Challenge:
Type out the material below exactly.
BEGIN Provided material
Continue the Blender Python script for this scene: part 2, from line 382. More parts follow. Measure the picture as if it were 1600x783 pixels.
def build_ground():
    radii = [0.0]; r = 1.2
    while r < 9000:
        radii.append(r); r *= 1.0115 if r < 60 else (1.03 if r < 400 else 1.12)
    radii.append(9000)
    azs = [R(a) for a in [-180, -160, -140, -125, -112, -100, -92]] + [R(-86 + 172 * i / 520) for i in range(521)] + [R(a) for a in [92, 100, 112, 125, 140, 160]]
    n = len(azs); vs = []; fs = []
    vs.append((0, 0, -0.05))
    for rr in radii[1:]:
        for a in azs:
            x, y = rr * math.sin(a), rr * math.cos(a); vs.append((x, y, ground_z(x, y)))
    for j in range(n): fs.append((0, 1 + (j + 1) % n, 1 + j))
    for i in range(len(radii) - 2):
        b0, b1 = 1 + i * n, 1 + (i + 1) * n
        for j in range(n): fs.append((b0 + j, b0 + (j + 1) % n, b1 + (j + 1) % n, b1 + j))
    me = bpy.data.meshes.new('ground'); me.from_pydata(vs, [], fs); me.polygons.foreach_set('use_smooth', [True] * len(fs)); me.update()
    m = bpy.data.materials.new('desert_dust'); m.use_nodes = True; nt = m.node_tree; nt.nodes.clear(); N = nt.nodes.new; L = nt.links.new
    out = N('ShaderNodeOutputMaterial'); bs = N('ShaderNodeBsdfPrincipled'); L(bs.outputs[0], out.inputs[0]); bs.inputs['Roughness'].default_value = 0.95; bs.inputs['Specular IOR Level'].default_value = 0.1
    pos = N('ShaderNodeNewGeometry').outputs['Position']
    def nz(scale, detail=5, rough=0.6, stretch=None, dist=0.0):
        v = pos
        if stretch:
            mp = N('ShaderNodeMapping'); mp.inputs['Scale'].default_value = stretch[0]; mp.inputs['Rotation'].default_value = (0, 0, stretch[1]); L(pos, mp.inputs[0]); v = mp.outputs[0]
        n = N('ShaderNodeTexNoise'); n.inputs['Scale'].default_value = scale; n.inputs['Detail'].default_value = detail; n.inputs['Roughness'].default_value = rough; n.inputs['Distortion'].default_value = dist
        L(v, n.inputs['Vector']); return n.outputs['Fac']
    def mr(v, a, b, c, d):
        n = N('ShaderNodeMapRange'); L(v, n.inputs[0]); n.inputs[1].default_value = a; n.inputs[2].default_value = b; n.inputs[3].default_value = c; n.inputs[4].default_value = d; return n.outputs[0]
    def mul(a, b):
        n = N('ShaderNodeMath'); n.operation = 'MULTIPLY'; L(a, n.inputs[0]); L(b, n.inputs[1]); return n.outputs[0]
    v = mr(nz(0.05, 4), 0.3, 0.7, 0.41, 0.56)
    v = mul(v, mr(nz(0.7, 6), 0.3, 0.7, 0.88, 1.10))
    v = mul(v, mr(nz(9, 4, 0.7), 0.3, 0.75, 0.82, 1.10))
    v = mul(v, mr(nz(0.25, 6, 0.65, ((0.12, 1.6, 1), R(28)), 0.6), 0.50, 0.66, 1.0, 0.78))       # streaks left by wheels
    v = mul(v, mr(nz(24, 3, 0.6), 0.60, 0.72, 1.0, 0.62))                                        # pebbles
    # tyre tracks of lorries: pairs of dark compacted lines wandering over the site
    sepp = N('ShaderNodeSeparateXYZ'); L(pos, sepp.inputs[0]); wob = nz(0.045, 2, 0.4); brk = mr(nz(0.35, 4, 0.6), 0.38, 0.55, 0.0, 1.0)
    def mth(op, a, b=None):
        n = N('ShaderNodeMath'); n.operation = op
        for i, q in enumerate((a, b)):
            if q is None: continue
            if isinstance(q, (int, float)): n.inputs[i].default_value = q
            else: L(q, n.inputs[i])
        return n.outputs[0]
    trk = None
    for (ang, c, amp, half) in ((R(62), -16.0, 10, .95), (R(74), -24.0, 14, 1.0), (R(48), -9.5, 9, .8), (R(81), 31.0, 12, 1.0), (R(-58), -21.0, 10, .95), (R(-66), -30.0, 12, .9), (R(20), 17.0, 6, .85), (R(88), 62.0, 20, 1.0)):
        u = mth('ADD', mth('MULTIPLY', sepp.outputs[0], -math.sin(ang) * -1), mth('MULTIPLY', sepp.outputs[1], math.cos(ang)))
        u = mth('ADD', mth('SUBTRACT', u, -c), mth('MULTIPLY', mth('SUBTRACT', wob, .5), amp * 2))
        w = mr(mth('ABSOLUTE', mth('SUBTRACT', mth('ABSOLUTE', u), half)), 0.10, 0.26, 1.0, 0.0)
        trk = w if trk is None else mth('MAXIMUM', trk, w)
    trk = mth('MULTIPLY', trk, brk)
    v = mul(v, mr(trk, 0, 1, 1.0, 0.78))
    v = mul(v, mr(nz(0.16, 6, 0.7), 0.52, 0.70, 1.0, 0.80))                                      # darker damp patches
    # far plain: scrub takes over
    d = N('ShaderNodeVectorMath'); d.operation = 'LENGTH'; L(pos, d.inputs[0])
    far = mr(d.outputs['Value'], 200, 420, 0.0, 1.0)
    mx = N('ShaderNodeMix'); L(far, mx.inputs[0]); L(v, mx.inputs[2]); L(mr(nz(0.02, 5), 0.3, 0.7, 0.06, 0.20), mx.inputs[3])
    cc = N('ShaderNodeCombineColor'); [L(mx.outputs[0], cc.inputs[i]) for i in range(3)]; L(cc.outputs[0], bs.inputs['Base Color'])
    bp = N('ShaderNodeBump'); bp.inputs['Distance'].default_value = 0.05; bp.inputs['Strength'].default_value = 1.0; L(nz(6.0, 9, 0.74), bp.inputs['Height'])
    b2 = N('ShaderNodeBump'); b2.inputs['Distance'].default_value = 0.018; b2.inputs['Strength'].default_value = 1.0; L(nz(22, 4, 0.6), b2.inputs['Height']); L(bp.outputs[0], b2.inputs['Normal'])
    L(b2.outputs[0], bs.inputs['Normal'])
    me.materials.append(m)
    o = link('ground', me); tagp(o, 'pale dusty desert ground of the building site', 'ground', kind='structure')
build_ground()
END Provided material
Written solution:
Continue the Blender Python script for this scene: part 2, from line 382. More parts follow. Measure the picture as if it were 1600x783 pixels.
def build_ground():
    radii = [0.0]; r = 1.2
    while r < 9000:
        radii.append(r); r *= 1.0115 if r < 60 else (1.03 if r < 400 else 1.12)
    radii.append(9000)
    azs = [R(a) for a in [-180, -160, -140, -125, -112, -100, -92]] + [R(-86 + 172 * i / 520) for i in range(521)] + [R(a) for a in [92, 100, 112, 125, 140, 160]]
    n = len(azs); vs = []; fs = []
    vs.append((0, 0, -0.05))
    for rr in radii[1:]:
        for a in azs:
            x, y = rr * math.sin(a), rr * math.cos(a); vs.append((x, y, ground_z(x, y)))
    for j in range(n): fs.append((0, 1 + (j + 1) % n, 1 + j))
    for i in range(len(radii) - 2):
        b0, b1 = 1 + i * n, 1 + (i + 1) * n
        for j in range(n): fs.append((b0 + j, b0 + (j + 1) % n, b1 + (j + 1) % n, b1 + j))
    me = bpy.data.meshes.new('ground'); me.from_pydata(vs, [], fs); me.polygons.foreach_set('use_smooth', [True] * len(fs)); me.update()
    m = bpy.data.materials.new('desert_dust'); m.use_nodes = True; nt = m.node_tree; nt.nodes.clear(); N = nt.nodes.new; L = nt.links.new
    out = N('ShaderNodeOutputMaterial'); bs = N('ShaderNodeBsdfPrincipled'); L(bs.outputs[0], out.inputs[0]); bs.inputs['Roughness'].default_value = 0.95; bs.inputs['Specular IOR Level'].default_value = 0.1
    pos = N('ShaderNodeNewGeometry').outputs['Position']
    def nz(scale, detail=5, rough=0.6, stretch=None, dist=0.0):
        v = pos
        if stretch:
            mp = N('ShaderNodeMapping'); mp.inputs['Scale'].default_value = stretch[0]; mp.inputs['Rotation'].default_value = (0, 0, stretch[1]); L(pos, mp.inputs[0]); v = mp.outputs[0]
        n = N('ShaderNodeTexNoise'); n.inputs['Scale'].default_value = scale; n.inputs['Detail'].default_value = detail; n.inputs['Roughness'].default_value = rough; n.inputs['Distortion'].default_value = dist
        L(v, n.inputs['Vector']); return n.outputs['Fac']
    def mr(v, a, b, c, d):
        n = N('ShaderNodeMapRange'); L(v, n.inputs[0]); n.inputs[1].default_value = a; n.inputs[2].default_value = b; n.inputs[3].default_value = c; n.inputs[4].default_value = d; return n.outputs[0]
    def mul(a, b):
        n = N('ShaderNodeMath'); n.operation = 'MULTIPLY'; L(a, n.inputs[0]); L(b, n.inputs[1]); return n.outputs[0]
    v = mr(nz(0.05, 4), 0.3, 0.7, 0.41, 0.56)
    v = mul(v, mr(nz(0.7, 6), 0.3, 0.7, 0.88, 1.10))
    v = mul(v, mr(nz(9, 4, 0.7), 0.3, 0.75, 0.82, 1.10))
    v = mul(v, mr(nz(0.25, 6, 0.65, ((0.12, 1.6, 1), R(28)), 0.6), 0.50, 0.66, 1.0, 0.78))       # streaks left by wheels
    v = mul(v, mr(nz(24, 3, 0.6), 0.60, 0.72, 1.0, 0.62))                                        # pebbles
    # tyre tracks of lorries: pairs of dark compacted lines wandering over the site
    sepp = N('ShaderNodeSeparateXYZ'); L(pos, sepp.inputs[0]); wob = nz(0.045, 2, 0.4); brk = mr(nz(0.35, 4, 0.6), 0.38, 0.55, 0.0, 1.0)
    def mth(op, a, b=None):
        n = N('ShaderNodeMath'); n.operation = op
        for i, q in enumerate((a, b)):
            if q is None: continue
            if isinstance(q, (int, float)): n.inputs[i].default_value = q
            else: L(q, n.inputs[i])
        return n.outputs[0]
    trk = None
    for (ang, c, amp, half) in ((R(62), -16.0, 10, .95), (R(74), -24.0, 14, 1.0), (R(48), -9.5, 9, .8), (R(81), 31.0, 12, 1.0), (R(-58), -21.0, 10, .95), (R(-66), -30.0, 12, .9), (R(20), 17.0, 6, .85), (R(88), 62.0, 20, 1.0)):
        u = mth('ADD', mth('MULTIPLY', sepp.outputs[0], -math.sin(ang) * -1), mth('MULTIPLY', sepp.outputs[1], math.cos(ang)))
        u = mth('ADD', mth('SUBTRACT', u, -c), mth('MULTIPLY', mth('SUBTRACT', wob, .5), amp * 2))
        w = mr(mth('ABSOLUTE', mth('SUBTRACT', mth('ABSOLUTE', u), half)), 0.10, 0.26, 1.0, 0.0)
        trk = w if trk is None else mth('MAXIMUM', trk, w)
    trk = mth('MULTIPLY', trk, brk)
    v = mul(v, mr(trk, 0, 1, 1.0, 0.78))
    v = mul(v, mr(nz(0.16, 6, 0.7), 0.52, 0.70, 1.0, 0.80))                                      # darker damp patches
    # far plain: scrub takes over
    d = N('ShaderNodeVectorMath'); d.operation = 'LENGTH'; L(pos, d.inputs[0])
    far = mr(d.outputs['Value'], 200, 420, 0.0, 1.0)
    mx = N('ShaderNodeMix'); L(far, mx.inputs[0]); L(v, mx.inputs[2]); L(mr(nz(0.02, 5), 0.3, 0.7, 0.06, 0.20), mx.inputs[3])
    cc = N('ShaderNodeCombineColor'); [L(mx.outputs[0], cc.inputs[i]) for i in range(3)]; L(cc.outputs[0], bs.inputs['Base Color'])
    bp = N('ShaderNodeBump'); bp.inputs['Distance'].default_value = 0.05; bp.inputs['Strength'].default_value = 1.0; L(nz(6.0, 9, 0.74), bp.inputs['Height'])
    b2 = N('ShaderNodeBump'); b2.inputs['Distance'].default_value = 0.018; b2.inputs['Strength'].default_value = 1.0; L(nz(22, 4, 0.6), b2.inputs['Height']); L(bp.outputs[0], b2.inputs['Normal'])
    L(b2.outputs[0], bs.inputs['Normal'])
    me.materials.append(m)
    o = link('ground', me); tagp(o, 'pale dusty desert ground of the building site', 'ground', kind='structure')
build_ground()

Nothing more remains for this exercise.